2017/05/08 弁護士雑感
【弁護士雑感】法廷用語あれこれ
1 民事刑事を問わず、基本的に訴訟手続きというものは「公開」されています。
ですので、その事件とは関係のない一般の方であっても原則として自由に傍聴することが可能です。※1
実際、裁判傍聴がお好きな方でいろいろな事件を趣味的に傍聴されているのだろうなと思われる方を見かけることも多いですし、著名な事件などでは裁判期日に傍聴券を求めて長蛇の抽選のための列ができるなどということも珍しい話ではありません。
2 さて、この傍聴ですが、実際に裁判を傍聴された方の感想としてよく聞くのが 「何 か専門用語のようなものが使われていて、しかもすぐに手続きが終わってしまった。何をしているのかよくわからない。」というものがあります。
そこで、今回はこの法廷用語について、少し解説してみたいと思います。
用語1 「陳述します」
民事訴訟を傍聴して、おそらくもっとも多く聞くのはこの「陳述します」ではないかと思います。
この「陳述します」というのは日本語としては単純明快、ある事柄を申し述べるという意味なのですが、法廷で用いられている際にはいったい何を申し述べているのかが出てきませんのでそれだけを聞いても全くわからないということになります。
では、「陳述します」とはいったい何を申し述べているのか。それは裁判の期日間に各々が提出した書面(訴状・答弁書・各準備書面などの主張書面)について、その記載内容をここで読み上げたものとします・・ということなのです。
民事裁判(特に口頭弁論期日)においては、①公開主義②直接主義③口頭主義④双方審尋主義という原則がありますが、なかなかこのような「原則」通りに裁判実務を運用するということは困難です。
そこで、実際と原則とのつじつま合わせのような形ですが、理屈の上ではキチンと口頭で主張を述べたという建前を維持しつつ、審理に係る時間を短縮するために「陳述します」などという言葉の用いられ方が生まれてきたものと言えます。
用語2 「進行にご意見はありますか?」
これは裁判官が原告または被告に対してよく問いかけている言葉です。
ここでいう「進行」というものは、今後の訴訟進行(つまり今後の審理の予定)を指し、「進行にご意見はありますか?」というのは大まかに言ってしまえば「今後の反論の書面や証拠の提出の予定はどうなっていますか?」というような意味ということになります。
ただ、基本的に訴訟の進行について指揮権を有しているのは裁判官であるので、その裁判官が敢えて上記のような質問をするということに実はあまり意味はなく、その真意の部分として「和解に向けた話し合いに応じるつもりはありますか?」という意味が含まれているということが往々にしてあります。
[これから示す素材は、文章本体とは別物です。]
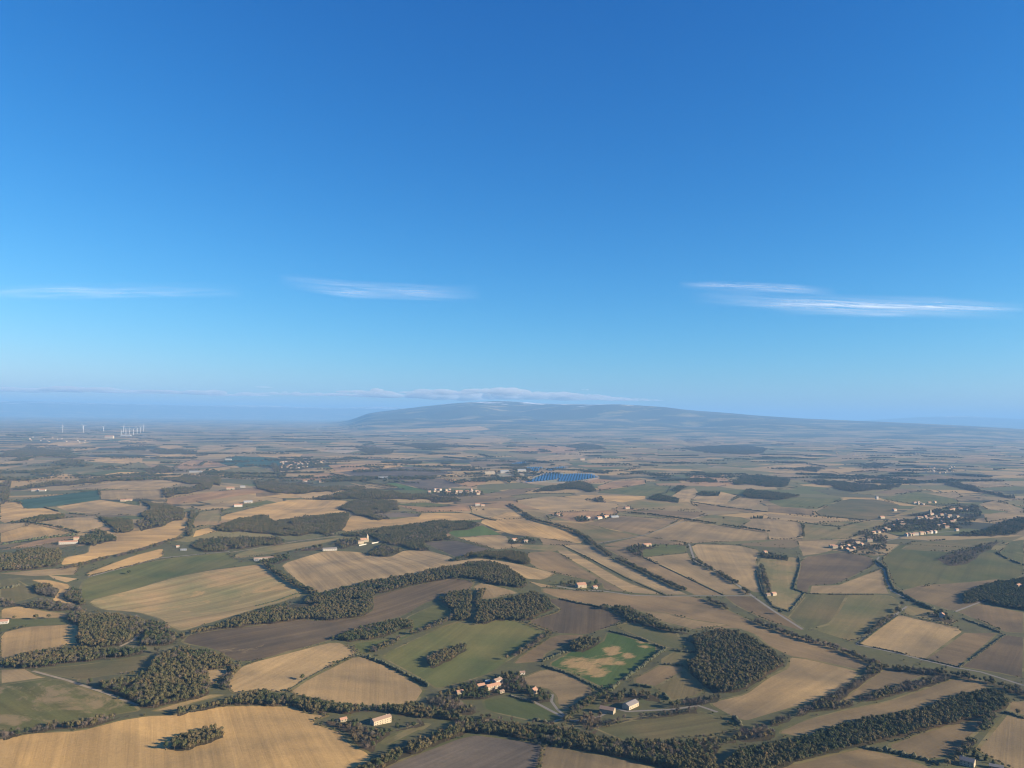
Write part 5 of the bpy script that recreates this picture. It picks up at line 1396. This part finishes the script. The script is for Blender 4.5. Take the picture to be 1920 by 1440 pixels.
# scattered copses and tree lines far out on the plain: one mass
T = []
nfar = 0
while nfar < 520:
    r = 3600 * (4.6 ** rng.random()); an = R(rng.uniform(-41, 41))
    cx_, cy_ = r * math.sin(an), r * math.cos(an)
    px_, py_, _w = project(cx_, cy_, 0)
    if py_ > 905 or mountain_h(cx_, cy_) > 60: continue
    nfar += 1
    th = R(rng.normal(14, 12)) + (math.pi / 2 if rng.random() < .18 else 0)
    la = rng.uniform(40, 260); lb = rng.uniform(7, 16) if rng.random() < .6 else rng.uniform(30, 90)
    m = int(min(200, max(12, la * lb / 45)))
    u = rng.uniform(-1, 1, m) * la; v = rng.normal(0, .45, m) * lb
    xs = cx_ + u * math.cos(th) - v * math.sin(th); ys = cy_ + u * math.sin(th) + v * math.cos(th)
    zs = height(xs, ys)
    for i in range(m):
        q = rng.uniform(.8, 1.5)
        T.append((xs[i], ys[i], zs[i], VARIDX['od'[int(rng.random() < .3)], 0], q * 1.3, q, rng.uniform(0, 6.28)))
plant_stuff('far_woods', 'dark copses and tree lines scattered over the far plain', np.array(T))
# scrub on the rough ground between the fields
fm = np.nonzero((free | is_verge) & (cr < 2900) & (cen[:, 1] > 600) & ~is_mount)[0]
ta = np.abs((b[fm, 0] - a[fm, 0]) * (c[fm, 1] - a[fm, 1]) - (b[fm, 1] - a[fm, 1]) * (c[fm, 0] - a[fm, 0])) / 2
T2 = []
pick = rng.choice(len(fm), 16000, p=ta / ta.sum())
u1, u2 = rng.random(16000), rng.random(16000)
fl = u1 + u2 > 1
u1[fl], u2[fl] = 1 - u1[fl], 1 - u2[fl]
qx = a[fm[pick], 0] * (1 - u1 - u2) + b[fm[pick], 0] * u1 + c[fm[pick], 0] * u2
qy = a[fm[pick], 1] * (1 - u1 - u2) + b[fm[pick], 1] * u1 + c[fm[pick], 1] * u2
ok = (vnoise(qx, qy, 70, 93) + .5 * vnoise(qx, qy, 25, 94) > .06) & (np.abs(np.arctan2(qx, qy)) < R(42))
qx, qy = qx[ok], qy[ok]
qz = height(qx, qy)
for i in range(len(qx)):
    kd = 'oobbd'[int(rng.integers(5))]
    q = rng.uniform(.14, .42)
    T2.append((qx[i], qy[i], qz[i] - .3, VARIDX[kd, int(rng.integers(NVAR[kd]))], q * 1.25, q, rng.uniform(0, 6.28)))
plant_stuff('scrub', 'scattered bushes and scrub on the rough grass between the fields', np.array(T2))
print('trees', len(ALL), len(T), round(time.time() - T0, 1))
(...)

もっとも、そのような含意なく、特に深い意味などなく単純に今後の主張や立証の予定を聞いているだけということもままあるので、これはなかなか読み取りにくい質問であるということができます。
用語3 「しかるべく」
言葉通りに受け止めるならば、「正しく適切なものとして処理されるようにお任せします」とでもいう意味になるのでしょうか。
しかし、法定用語として登場した場合、そのような意味とは異なります。
「しかるべく」という言葉が出てくるのは、相手方の訴訟行為に対しての同意不同意などの意見について、裁判所から尋ねられた場合です。
この場合、「しかるべく」とは要するに「同意します」と同じ意味で用いられているということができます。
用語4 「お請けします」「差支えです」
これは、多くは次回の裁判日程の調整などの場合に用いられるもので、その候補日を次回裁判予定日として受け入れることができる場合には「お請けできます」、既に別の予定が入ってしまっており受け入れることができない場合には「差支えです」などというようにして用いられます。
この「お請けします」というのはボソボソと発言する弁護士も多く、ある弁護士の方のブログでは「自分が新人時代、『お請けします』というのを『OKします』と答えていると思って、ずいぶんラフな口調で受け応えするものだと思っていた」などと、持ちネタとしか思えない。
また、「差支えです」といったところで、裁判所から根掘り葉掘り差支えの理由を確認されるというようなことはないために、次回提出予定の書面作成の時間的マージンを確保するために「差支えです」と回答する方もおられるのではないかと思っています。※2
3 ざくっと、いくつかの法廷用語を挙げてみましたがいかがでしたでしょうか。
皆さんが裁判を傍聴される機会があれば、このような法廷独特の言い回しにも気を 付けて傍聴されると、目の前で何が起こっているのかを理解しやすくなることかと思います。
※1 もちろん、弁論準備手続などの非公開の手続きもあります。
※2 とはいっても、稼げる時間的マージンはせいぜい1週間程度ですが。